AIM OF THE TASK
Leave out the pictures and repeat the rest of the material exactly.

-------- COLLECTED DATA

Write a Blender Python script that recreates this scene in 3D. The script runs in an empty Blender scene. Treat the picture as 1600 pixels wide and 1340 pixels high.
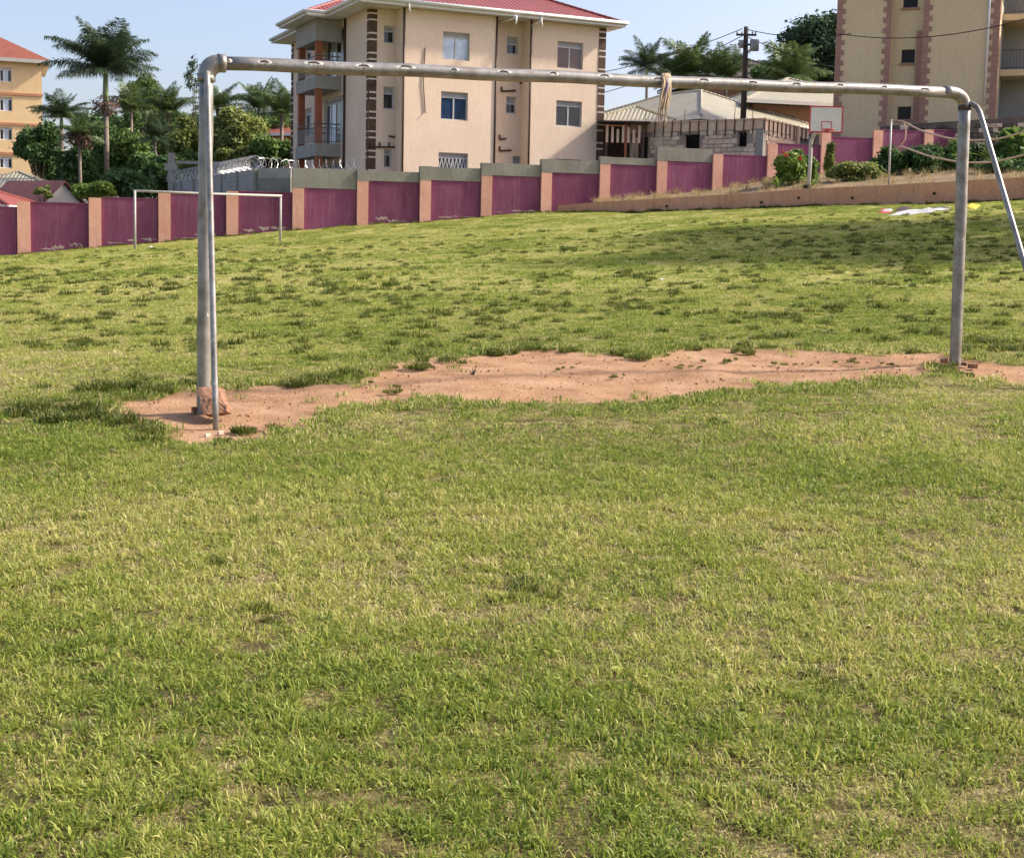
import bpy, math, random
import numpy as np
from mathutils import Vector, Matrix

# ---------------------------------------------------------------- camera, sky, sun, exposure
SC = bpy.context.scene
COL = SC.collection
F_PX = 2173.0                       # focal length in pixels of the 1600 px wide photograph
PITCH, ROLL = math.radians(5.5), math.radians(1.25)
CAM_Z = 1.5
SUN_EL, SUN_AZ = math.radians(38), math.radians(9)     # azimuth measured from +X (right) towards +Y (away)
SUN_STRENGTH, SKY_STRENGTH, EXPOSURE = 3.2, 0.125, 1.15

cF = np.array([0, math.cos(PITCH), -math.sin(PITCH)])
cU0 = np.array([0, math.sin(PITCH), math.cos(PITCH)])
cR0 = np.array([1.0, 0, 0])
cR = math.cos(ROLL) * cR0 + math.sin(ROLL) * cU0
cU = -math.sin(ROLL) * cR0 + math.cos(ROLL) * cU0
CAM = np.array([0, 0, CAM_Z])

cd = bpy.data.cameras.new('camera')
cd.sensor_width = 36.0
cd.lens = F_PX / 1600 * 36.0
cd.shift_y = -70.0 / 1600
cd.clip_start, cd.clip_end = 0.05, 4000
cam = bpy.data.objects.new('camera', cd)
COL.objects.link(cam)
m = Matrix.Identity(4)
for i in range(3):
    m[i][0], m[i][1], m[i][2], m[i][3] = cR[i], cU[i], -cF[i], CAM[i]
cam.matrix_world = m
SC.camera = cam

W = bpy.data.worlds.new('World'); SC.world = W; W.use_nodes = True
nt = W.node_tree; nt.nodes.clear()
sky = nt.nodes.new('ShaderNodeTexSky'); sky.sky_type = 'NISHITA'; sky.sun_disc = False
sky.sun_elevation = SUN_EL
sky.sun_rotation = math.pi / 2 - SUN_AZ
sky.air_density, sky.dust_density, sky.ozone_density = 1.0, 8.0, 2.2
sky.altitude = 1100
bg = nt.nodes.new('ShaderNodeBackground'); bg.inputs[1].default_value = SKY_STRENGTH
wo = nt.nodes.new('ShaderNodeOutputWorld')
tn = nt.nodes.new('ShaderNodeMix'); tn.data_type = 'RGBA'; tn.blend_type = 'MULTIPLY'; tn.inputs['Factor'].default_value = 1.0
tn.inputs['B'].default_value = (1.08, 0.96, 0.93, 1)      # humid, slightly lilac sky
nt.links.new(sky.outputs[0], tn.inputs['A']); nt.links.new(tn.outputs['Result'], bg.inputs[0]); nt.links.new(bg.outputs[0], wo.inputs[0])

sd = bpy.data.lights.new('sun', 'SUN'); sd.energy = SUN_STRENGTH; sd.angle = math.radians(3.5); sd.color = (1.0, 0.92, 0.78)   # hazy sun, soft shadow edges
sun = bpy.data.objects.new('sun', sd); COL.objects.link(sun)
sdir = Vector((math.cos(SUN_EL) * math.cos(SUN_AZ), math.cos(SUN_EL) * math.sin(SUN_AZ), math.sin(SUN_EL)))
sun.rotation_euler = sdir.to_track_quat('Z', 'Y').to_euler()
sun.location = (30, 20, 40)

SC.view_settings.view_transform = 'Standard'; SC.view_settings.look = 'None'
SC.view_settings.exposure = EXPOSURE; SC.view_settings.gamma = 1.0
SC.view_settings.use_curve_mapping = False
SC.render.engine = 'CYCLES'
SC.cycles.max_bounces = 4; SC.cycles.diffuse_bounces = 2; SC.cycles.glossy_bounces = 2
SC.cycles.transmission_bounces = 4; SC.cycles.transparent_max_bounces = 6

# ---------------------------------------------------------------- measuring helpers
def ray(px, py):
    d = cF + cR * (px - 800) / F_PX + cU * (600 - py) / F_PX
    return d
def P(px, py, Y):
    """world point seen at photo pixel (px,py) at distance Y ahead of the camera"""
    d = ray(px, py)
    return CAM + d * (Y / d[1])
def on_plane(px, py, O, dirxy):
    """(u, z): metres along a vertical plane through O in horizontal direction dirxy"""
    d = ray(px, py)
    n = np.array([-dirxy[1], dirxy[0]])
    k = ((O[0] - CAM[0]) * n[0] + (O[1] - CAM[1]) * n[1]) / (d[0] * n[0] + d[1] * n[1])
    p = CAM + d * k
    return (p[0] - O[0]) * dirxy[0] + (p[1] - O[1]) * dirxy[1], p[2]
def zat(X, Y, py):
    """height at which the vertical line through (X,Y) is seen at photo row py"""
    lo, hi = -20.0, 60.0
    for _ in range(50):
        z = (lo + hi) / 2
        v = np.array([X, Y, z]) - CAM
        yy = 600 - F_PX * (v @ cU) / (v @ cF)
        if yy > py: lo = z
        else: hi = z
    return (lo + hi) / 2

RNG = np.random.default_rng(7)
random.seed(7)

def lattice(seed, n=256):
    return np.random.default_rng(seed).random((n, n))
_LAT = {s: lattice(s) for s in range(8)}
def vnoise(x, y, scale, seed=0):
    """smooth value noise, 0..1"""
    L = _LAT[seed % 8]; n = L.shape[0]
    x = np.asarray(x, float) / scale + 1000.3; y = np.asarray(y, float) / scale + 1000.7
    xi = np.floor(x).astype(int); yi = np.floor(y).astype(int)
    fx = x - xi; fy = y - yi
    fx = fx * fx * (3 - 2 * fx); fy = fy * fy * (3 - 2 * fy)
    a = L[xi % n, yi % n]; b = L[(xi + 1) % n, yi % n]; c = L[xi % n, (yi + 1) % n]; d = L[(xi + 1) % n, (yi + 1) % n]
    return (a * (1 - fx) + b * fx) * (1 - fy) + (c * (1 - fx) + d * fx) * fy
def fnoise(x, y, scale, seed=0):
    return (vnoise(x, y, scale, seed) * 4 + vnoise(x, y, scale / 2.1, seed + 1) * 2 + vnoise(x, y, scale / 4.3, seed + 2)) / 7

class TPS:
    def __init__(s, pts, lam=0.02):
        p = np.array(pts, float); s.xy = p[:, :2]; n = len(p)
        K = s.k(s.xy, s.xy) + lam * n * np.eye(n)
        Q = np.hstack([np.ones((n, 1)), s.xy])
        A = np.block([[K, Q], [Q.T, np.zeros((3, 3))]])
        s.w = np.linalg.solve(A, np.concatenate([p[:, 2], np.zeros(3)]))
    def k(s, a, b):
        r2 = ((a[:, None, :] - b[None]) ** 2).sum(-1) + 1e-9
        return r2 * np.log(r2) * 0.5
    def __call__(s, x, y):
        x = np.asarray(x, float); y = np.asarray(y, float); sh = x.shape
        q = np.stack([x.ravel(), y.ravel()], 1); out = np.empty(len(q))
        for i in range(0, len(q), 20000):
            c = q[i:i + 20000]
            out[i:i + 20000] = s.k(c, s.xy) @ s.w[:-3] + s.w[-3] + c @ s.w[-2:]
        return out.reshape(sh)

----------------

COMPLETE OUTPUT
Write a Blender Python script that recreates this scene in 3D. The script runs in an empty Blender scene. Treat the picture as 1600 pixels wide and 1340 pixels high.
import bpy, math, random
import numpy as np
from mathutils import Vector, Matrix

# ---------------------------------------------------------------- camera, sky, sun, exposure
SC = bpy.context.scene
COL = SC.collection
F_PX = 2173.0                       # focal length in pixels of the 1600 px wide photograph
PITCH, ROLL = math.radians(5.5), math.radians(1.25)
CAM_Z = 1.5
SUN_EL, SUN_AZ = math.radians(38), math.radians(9)     # azimuth measured from +X (right) towards +Y (away)
SUN_STRENGTH, SKY_STRENGTH, EXPOSURE = 3.2, 0.125, 1.15

cF = np.array([0, math.cos(PITCH), -math.sin(PITCH)])
cU0 = np.array([0, math.sin(PITCH), math.cos(PITCH)])
cR0 = np.array([1.0, 0, 0])
cR = math.cos(ROLL) * cR0 + math.sin(ROLL) * cU0
cU = -math.sin(ROLL) * cR0 + math.cos(ROLL) * cU0
CAM = np.array([0, 0, CAM_Z])

cd = bpy.data.cameras.new('camera')
cd.sensor_width = 36.0
cd.lens = F_PX / 1600 * 36.0
cd.shift_y = -70.0 / 1600
cd.clip_start, cd.clip_end = 0.05, 4000
cam = bpy.data.objects.new('camera', cd)
COL.objects.link(cam)
m = Matrix.Identity(4)
for i in range(3):
    m[i][0], m[i][1], m[i][2], m[i][3] = cR[i], cU[i], -cF[i], CAM[i]
cam.matrix_world = m
SC.camera = cam

W = bpy.data.worlds.new('World'); SC.world = W; W.use_nodes = True
nt = W.node_tree; nt.nodes.clear()
sky = nt.nodes.new('ShaderNodeTexSky'); sky.sky_type = 'NISHITA'; sky.sun_disc = False
sky.sun_elevation = SUN_EL
sky.sun_rotation = math.pi / 2 - SUN_AZ
sky.air_density, sky.dust_density, sky.ozone_density = 1.0, 8.0, 2.2
sky.altitude = 1100
bg = nt.nodes.new('ShaderNodeBackground'); bg.inputs[1].default_value = SKY_STRENGTH
wo = nt.nodes.new('ShaderNodeOutputWorld')
tn = nt.nodes.new('ShaderNodeMix'); tn.data_type = 'RGBA'; tn.blend_type = 'MULTIPLY'; tn.inputs['Factor'].default_value = 1.0
tn.inputs['B'].default_value = (1.08, 0.96, 0.93, 1)      # humid, slightly lilac sky
nt.links.new(sky.outputs[0], tn.inputs['A']); nt.links.new(tn.outputs['Result'], bg.inputs[0]); nt.links.new(bg.outputs[0], wo.inputs[0])

sd = bpy.data.lights.new('sun', 'SUN'); sd.energy = SUN_STRENGTH; sd.angle = math.radians(3.5); sd.color = (1.0, 0.92, 0.78)   # hazy sun, soft shadow edges
sun = bpy.data.objects.new('sun', sd); COL.objects.link(sun)
sdir = Vector((math.cos(SUN_EL) * math.cos(SUN_AZ), math.cos(SUN_EL) * math.sin(SUN_AZ), math.sin(SUN_EL)))
sun.rotation_euler = sdir.to_track_quat('Z', 'Y').to_euler()
sun.location = (30, 20, 40)

SC.view_settings.view_transform = 'Standard'; SC.view_settings.look = 'None'
SC.view_settings.exposure = EXPOSURE; SC.view_settings.gamma = 1.0
SC.view_settings.use_curve_mapping = False
SC.render.engine = 'CYCLES'
SC.cycles.max_bounces = 4; SC.cycles.diffuse_bounces = 2; SC.cycles.glossy_bounces = 2
SC.cycles.transmission_bounces = 4; SC.cycles.transparent_max_bounces = 6

# ---------------------------------------------------------------- measuring helpers
def ray(px, py):
    d = cF + cR * (px - 800) / F_PX + cU * (600 - py) / F_PX
    return d
def P(px, py, Y):
    """world point seen at photo pixel (px,py) at distance Y ahead of the camera"""
    d = ray(px, py)
    return CAM + d * (Y / d[1])
def on_plane(px, py, O, dirxy):
    """(u, z): metres along a vertical plane through O in horizontal direction dirxy"""
    d = ray(px, py)
    n = np.array([-dirxy[1], dirxy[0]])
    k = ((O[0] - CAM[0]) * n[0] + (O[1] - CAM[1]) * n[1]) / (d[0] * n[0] + d[1] * n[1])
    p = CAM + d * k
    return (p[0] - O[0]) * dirxy[0] + (p[1] - O[1]) * dirxy[1], p[2]
def zat(X, Y, py):
    """height at which the vertical line through (X,Y) is seen at photo row py"""
    lo, hi = -20.0, 60.0
    for _ in range(50):
        z = (lo + hi) / 2
        v = np.array([X, Y, z]) - CAM
        yy = 600 - F_PX * (v @ cU) / (v @ cF)
        if yy > py: lo = z
        else: hi = z
    return (lo + hi) / 2

RNG = np.random.default_rng(7)
random.seed(7)

def lattice(seed, n=256):
    return np.random.default_rng(seed).random((n, n))
_LAT = {s: lattice(s) for s in range(8)}
def vnoise(x, y, scale, seed=0):
    """smooth value noise, 0..1"""
    L = _LAT[seed % 8]; n = L.shape[0]
    x = np.asarray(x, float) / scale + 1000.3; y = np.asarray(y, float) / scale + 1000.7
    xi = np.floor(x).astype(int); yi = np.floor(y).astype(int)
    fx = x - xi; fy = y - yi
    fx = fx * fx * (3 - 2 * fx); fy = fy * fy * (3 - 2 * fy)
    a = L[xi % n, yi % n]; b = L[(xi + 1) % n, yi % n]; c = L[xi % n, (yi + 1) % n]; d = L[(xi + 1) % n, (yi + 1) % n]
    return (a * (1 - fx) + b * fx) * (1 - fy) + (c * (1 - fx) + d * fx) * fy
def fnoise(x, y, scale, seed=0):
    return (vnoise(x, y, scale, seed) * 4 + vnoise(x, y, scale / 2.1, seed + 1) * 2 + vnoise(x, y, scale / 4.3, seed + 2)) / 7

class TPS:
    def __init__(s, pts, lam=0.02):
        p = np.array(pts, float); s.xy = p[:, :2]; n = len(p)
        K = s.k(s.xy, s.xy) + lam * n * np.eye(n)
        Q = np.hstack([np.ones((n, 1)), s.xy])
        A = np.block([[K, Q], [Q.T, np.zeros((3, 3))]])
        s.w = np.linalg.solve(A, np.concatenate([p[:, 2], np.zeros(3)]))
    def k(s, a, b):
        r2 = ((a[:, None, :] - b[None]) ** 2).sum(-1) + 1e-9
        return r2 * np.log(r2) * 0.5
    def __call__(s, x, y):
        x = np.asarray(x, float); y = np.asarray(y, float); sh = x.shape
        q = np.stack([x.ravel(), y.ravel()], 1); out = np.empty(len(q))
        for i in range(0, len(q), 20000):
            c = q[i:i + 20000]
            out[i:i + 20000] = s.k(c, s.xy) @ s.w[:-3] + s.w[-3] + c @ s.w[-2:]
        return out.reshape(sh)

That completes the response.